Past Employee Spotlight - Min Kim

Meet Min Kim, a past GTE intern.

Past Employee Spotlight - Min Kim
Article by
GTE Staff Writer
Article Date
August 22, 2022

Q: Can you tell me a bit about yourself, your background, and how you became interested in the investment management industry?

A: Sure, so my name is Min. I’m currently a rising junior at Carnegie Mellon University, majoring in Business administration with a concentration in finance and a minor in quantitative economics. I think my freshman year being all remote and everything done on zoom, I didn’t really have a chance to explore what I wanted to get into and do. In my sophomore year, I arrived on campus and got an opportunity to talk to a lot of people. I felt like finance was the right fit for me because I always wanted to do something that involved quantitative aspects, but also not to an extreme degree where I was just dealing with numbers the whole day. I wanted to find a subject that balanced logic and understanding with number-crunching, so finance was the way to go. 

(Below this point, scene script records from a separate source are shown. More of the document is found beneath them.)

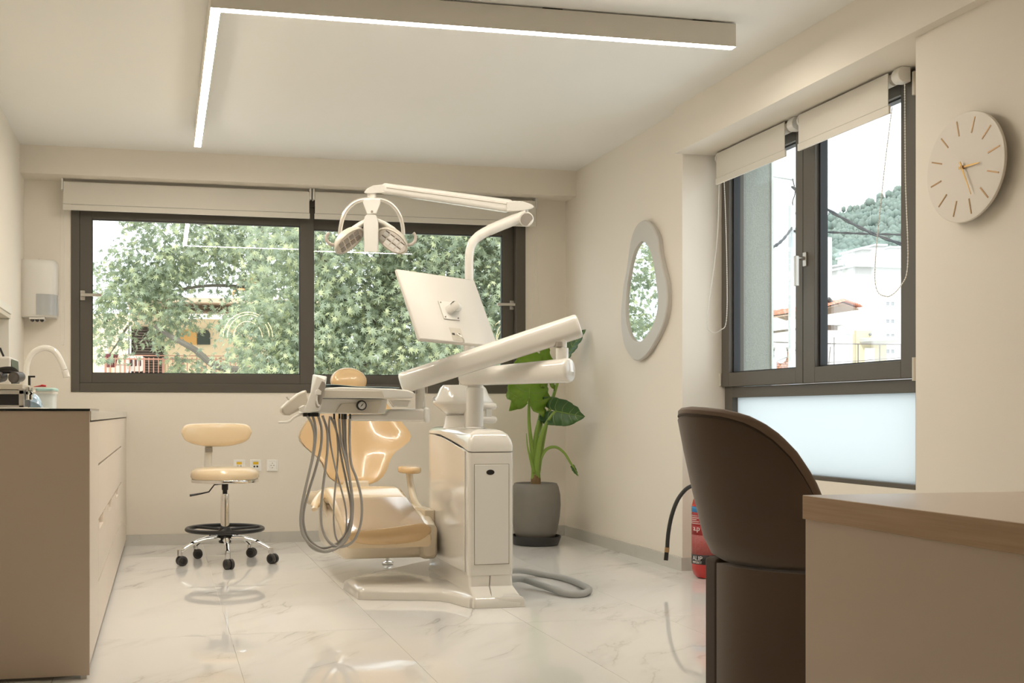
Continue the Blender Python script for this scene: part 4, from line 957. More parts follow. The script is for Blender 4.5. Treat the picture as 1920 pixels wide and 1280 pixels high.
obj('soil', MB().lathe([(.128, zp1 - .052), (.128, zp1 - .03), (.06, zp1 - .022), (.005, zp1 - .020)], (pxx, PY_, 0), 32), SOIL, pt_)
tt = [pY(u, v, PY_) for u, v in ((1004.5, 912), (1004.5, 900), (1005, 890))]
obj('stem_base', MB().tube(tt, [.036, .034, .030], 16, smooth=4), TRUNKB, pt_)
def pet(pts, r0, r1, n=10):
    P = [pY(u, v, y_) for u, v, y_ in pts]; S = spline(P, 7)
    return obj('petiole', MB().tube(S, [r0 + (r1 - r0) * (i / (len(S) - 1)) ** .7 for i in range(len(S))], n), STEMG, pt_)
pet([(1002, 897, PY_), (1001, 870, PY_), (996, 830, PY_ - .01), (992, 790, PY_ - .04), (992, 745, PY_ - .09)], .026, .008)
pet([(1005, 897, PY_), (1003, 865, PY_), (1005, 820, PY_), (1012, 785, PY_), (1020, 745, PY_), (1028, 700, PY_)], .030, .009)
pet([(1006, 897, PY_), (1007, 868, PY_ - .02), (1013, 825, PY_ - .04), (1024, 795, PY_ - .06), (1040, 771, PY_ - .08)], .030, .009)
pet([(1008, 880, PY_ + .01), (1010, 850, PY_ + .01), (1014, 812, PY_ + .01), (1016, 790, PY_)], .018, .007)
pet([(1010, 880, PY_), (1014, 858, PY_ - .02), (1025, 842, PY_ - .04), (1042, 838, PY_ - .06), (1058, 849, PY_ - .08), (1070, 868, PY_ - .09), (1076, 876, PY_ - .10)], .016, .006)
pet([(1001, 885, PY_ - .02), (994, 858, PY_ - .03), (989, 835, PY_ - .04), (987, 812, PY_ - .04)], .014, .002)
pet([(1008, 885, PY_ + .03), (1025, 790, PY_ + .06), (1050, 700, PY_ + .08), (1062, 662, PY_ + .08)], .02, .008)
def leaf(base, tip, side, wid, lobe, m, droop=.0, rip=.012, fold=.15, name='leaf'):
    base, tip = Vector(base), Vector(tip); ax = tip - base; L_ = ax.length; ax.normalize()
    side = Vector(side); side = (side - ax * side.dot(ax)).normalized(); up = side.cross(ax)
    mb = MB(); nu, nv = 22, 8; grid = []
    for i in range(nu + 1):
        t_ = i / nu
        for j in range(-nv, nv + 1):
            s_ = j / nv
            # heart outline: half width along the midrib, lobes pulled back behind the base
            wv = wid * (math.sin(PI * min(1, (t_ * .80 + .20)) ** .8) ** .75) * (1 - t_ ** 5 * .2)
            back = -lobe * max(0, 1 - t_ * 1.7) * (abs(s_) ** .4) * (1.15 - .25 * abs(s_))
            x_ = t_ * L_ + back; y_ = s_ * wv
            vein = math.cos((t_ * 7 - abs(s_) * 1.6) * 2 * PI) * rip * abs(s_) * (1 - t_)
            edge_ = math.sin(t_ * 23 + (s_ > 0) * 2) * rip * .9 * abs(s_) ** 3
            z_ = vein + edge_ + fold * abs(y_) - droop * (t_ ** 2) * L_
            grid.append(base + ax * x_ + side * y_ + up * z_)
    n2 = 2 * nv + 1; fs_ = []
    for i in range(nu):
        for j in range(2 * nv): fs_.append((i * n2 + j, i * n2 + j + 1, (i + 1) * n2 + j + 1, (i + 1) * n2 + j))
    mb.add(grid, fs_)
    o = obj(name, mb, m, pt_, smooth=180)
    s3 = o.modifiers.new('thickness', 'SOLIDIFY'); s3.thickness = .0018
    def surf(t_, s_):
        wv = wid * (math.sin(PI * min(1, (t_ * .80 + .20)) ** .8) ** .75) * (1 - t_ ** 5 * .2)
        back = -lobe * max(0, 1 - t_ * 1.7) * (abs(s_) ** .4) * (1.15 - .25 * abs(s_)); y_ = s_ * wv
        z_ = math.cos((t_ * 7 - abs(s_) * 1.6) * 2 * PI) * rip * abs(s_) * (1 - t_) + math.sin(t_ * 23 + (s_ > 0) * 2) * rip * .9 * abs(s_) ** 3 + fold * abs(y_) - droop * (t_ ** 2) * L_
        return base + ax * (t_ * L_ + back) + side * y_ + up * z_
    if wid > .05:
        vm = MB()
        for sg_ in (-1, 1):
            for t0_ in (0., .06, .18, .34, .52, .70):
                vm.tube([surf(min(1, t0_ + .16 * q / 6 * (0 if t0_ == 0 else 1)), sg_ * (.06 + .88 * q / 6)) for q in range(7)], [.0026 - .0003 * q for q in range(7)], 5)
        obj('veins', vm, mat('vein_green', (.24, .34, .10), .4), o)
    P = [base + ax * (L_ * i / 8 * .96) + up * (-droop * (i / 8) ** 2 * L_ - .001) for i in range(9)]
    obj('midrib', MB().tube(P, [.004 - .0003 * i for i in range(9)], 6), STEMG, o)
    return o
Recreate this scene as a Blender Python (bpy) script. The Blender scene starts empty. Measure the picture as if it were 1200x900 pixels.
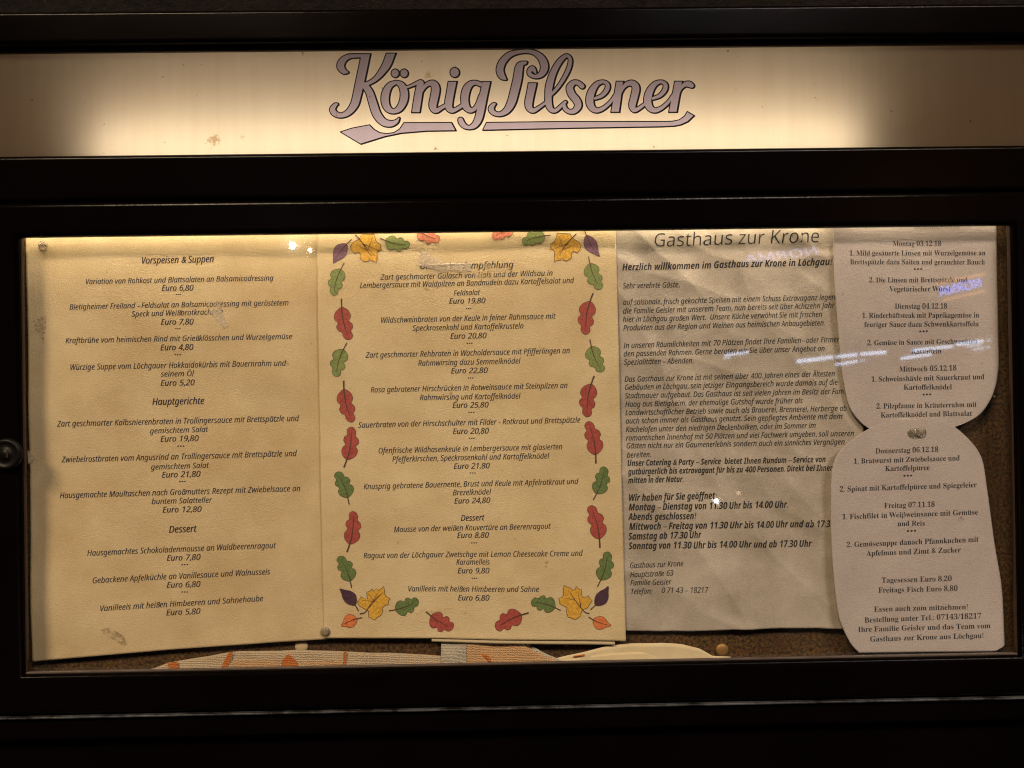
import bpy, bmesh, math, random
import numpy as np
from mathutils import Vector, Matrix, noise
from mathutils.geometry import tessellate_polygon
random.seed(7)
SC = bpy.context.scene
COL = SC.collection
R = math.radians

# ------------------------------------------------------------------ camera
FPX = 900.0                                    # focal length in photo pixels (1200 wide)
CAM = np.array([0.0, -0.55, 0.0])
def rotm(rx, ry, rz):
    cx, sx, cy, sy, cz, sz = math.cos(rx), math.sin(rx), math.cos(ry), math.sin(ry), math.cos(rz), math.sin(rz)
    X = np.array([[1,0,0],[0,cx,-sx],[0,sx,cx]]); Y = np.array([[cy,0,sy],[0,1,0],[-sy,0,cy]]); Z = np.array([[cz,-sz,0],[sz,cz,0],[0,0,1]])
    return Z @ X @ Y
M3 = rotm(0.00482397, 0.01495794, -0.01284139)
cd = bpy.data.cameras.new('camera'); cd.sensor_width = 36; cd.lens = 27
cd.clip_start = 0.02; cd.clip_end = 100
cam = bpy.data.objects.new('camera', cd); COL.objects.link(cam)
MB = M3 @ np.array([[1,0,0],[0,0,-1],[0,1,0]])
mw = Matrix([list(map(float, r)) + [0] for r in MB] + [[0,0,0,1]]); mw.translation = Vector(CAM.tolist())
cam.matrix_world = mw
cd.dof.use_dof = True; cd.dof.focus_distance = 0.575; cd.dof.aperture_fstop = 26
SC.camera = cam

# ------------------------------------------------------------------ world and exposure (a night photograph)
w = bpy.data.worlds.new('World'); SC.world = w; w.use_nodes = True
w.node_tree.nodes['Background'].inputs[0].default_value = (0.35, 0.42, 0.7, 1)
w.node_tree.nodes['Background'].inputs[1].default_value = 0.008
SC.view_settings.view_transform = 'Standard'; SC.view_settings.look = 'None'
SC.view_settings.exposure = 0; SC.view_settings.gamma = 1
SC.cycles.use_denoising = True; SC.cycles.use_adaptive_sampling = False
SC.cycles.denoising_input_passes = 'RGB_ALBEDO_NORMAL'; SC.cycles.denoising_prefilter = 'NONE'
SC.cycles.filter_width = 1.15
SC.cycles.max_bounces = 8; SC.cycles.transparent_max_bounces = 16

# ------------------------------------------------------------------ unseen lamps added to light the sheets, and tube levels
def area(name, loc, target, size, power, col):
    l = bpy.data.lights.new(name, 'AREA'); l.shape = 'RECTANGLE'; l.size = size; l.size_y = 1.0; l.energy = power; l.color = col
    o = bpy.data.objects.new(name, l); COL.objects.link(o); o.location = loc
    o.rotation_euler = (Vector(target) - Vector(loc)).to_track_quat('-Z', 'Y').to_euler()
    return o
area('warm_fill', (-3.4, -6.0, 5.3), (0.0, 0, -0.05), 2.8, 550.0, (1.0, 0.755, 0.475))  # added warm lamp out of view, lights the sheets from the left
area('warm_fill', (3.6, -6.0, 5.3), (0.0, 0, -0.05), 2.8, 280.0, (1.0, 0.79, 0.54))  # second added lamp, fills the dark band behind the left stile
area('cool_fill', (2.6, -6.0, 4.7), (0.1, 0, 0), 2.2, 95.0, (0.86, 0.82, 1.0))  # added cool lamp out of view, tints the sheets on the right
STRIP_W = .22
TUBE_SIGN = 6.2      # radiance of the tube behind the sign
TUBE_CASE = 1.5       # radiance of the tube in the head of the case

# ------------------------------------------------------------------ pixel -> world helpers
def P(px, py, y=0.0):
    d = M3 @ np.array([(px-600)/FPX, 1.0, -(py-450)/FPX])
    t = (y - CAM[1]) / d[1]
    return CAM + t*d
def Pa(px, py, y=0.0):
    px = np.asarray(px, float); py = np.asarray(py, float)
    d = np.stack([(px-600)/FPX, np.ones_like(px), -(py-450)/FPX], -1) @ M3.T
    t = (y - CAM[1]) / d[..., 1]
    return CAM + t[..., None]*d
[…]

Q: How did you hear about GTE, and why did you want to work at GTE?

A: Obviously, with finance majors, landing internships and jobs is a big concern. You want to get experience, and you want to get exposed to different settings. The way I heard about GTE was through a past intern named David Usewick, who just graduated and is going to Morgan Stanley this year. At the time, I didn’t know anything about the industry. Going into the interview, I had the mentality that I was going to work hard and whatever task they gave me, which I communicated to the partners at the fund. Luckily, I got the position. 

Q: Talk to me about your time at GTE? 

A: When I began working, I did a lot of company screening. We had a long list of companies at various stages in the search process that we deal-sourced for our operator-in-residence (OIR). When we weren’t working on outreach, we learned about financial modeling and were given resources to succeed in whatever field we wished to pursue in the future. I was impressed by the caliber of individuals that went through the GTE internship program and later found success in the investment management industry. Being able to talk to GTE alumni really helped me in terms of career development and such, and I would’ve missed this opportunity had I not done the internship.  

Q: Tell me more about the people at GTE? 

A: The community at GTE was relatively small, which I liked because it felt more tight knit and there wasn’t any corporate bureaucracy to deal with. I was really impressed with the caliber of the people at the helm of the company. Whenever we were analyzing deals and I was confused about a part of the deal, I felt like it was very easy for me to go up to an executive and always receive a great and informative answer. 

Q: What makes GTE special? 

A: GTE was also special for me because it was my first internship in a professional finance related workplace, so I really appreciate the firm for giving me experience that then led to future opportunities. GTE taught me about the importance of choosing a great culture. I believe people who are chosen by GTE to be private equity analysts are highly motivated individuals, but they are also nice people who are fun to be around. I never dreaded going to work during my time at GTE, and I think that says a lot about the firm’s culture. 

Q: Can you give some advice to current and future interns?

A: Try to be useful. With any internship or job, it is always possible to do the bare minimum and avoid being in the spotlight. You want to do the opposite. Employers love interns who go above and beyond. They want people to care about the current deals they are doing. They want you to ask questions and be curious. 

Another piece of advice is to spend your time wisely. Yes, it is important to have fun with your friends (and obviously I had a great time at GTE), but you can have a great time while also getting a lot of work done. If you don’t plan on staying in the search fund space, you can still find a lot of tasks that parallel what you want to do in the future. Lastly, I would say structure your questions wisely. Don’t just say “is there anything I can help you with?” Instead, say something like “I saw that you were planning on reaching out to this person or acquiring xyz company, and I would love to learn more about this space, so I was wondering if I could be a part of this project?” If you are curious and proactive, you will make a great intern. 

Q: As you know, GTE’s business model is to essentially bet on aspiring entrepreneurs. Has working at GTE changed your views on entrepreneurship and would you consider pursuing an entrepreneurial path in the future?

A: The truth is I don’t know. I’m doing investment banking at Lazard my junior summer, so that’s the field in which I’m starting my career. Entrepreneurship is very hard, and I have a lot of respect for people who go down that path. Perhaps at some point down the road, I’ll give it a shot, but I’m not actively pursuing or thinking about entrepreneurship at the moment.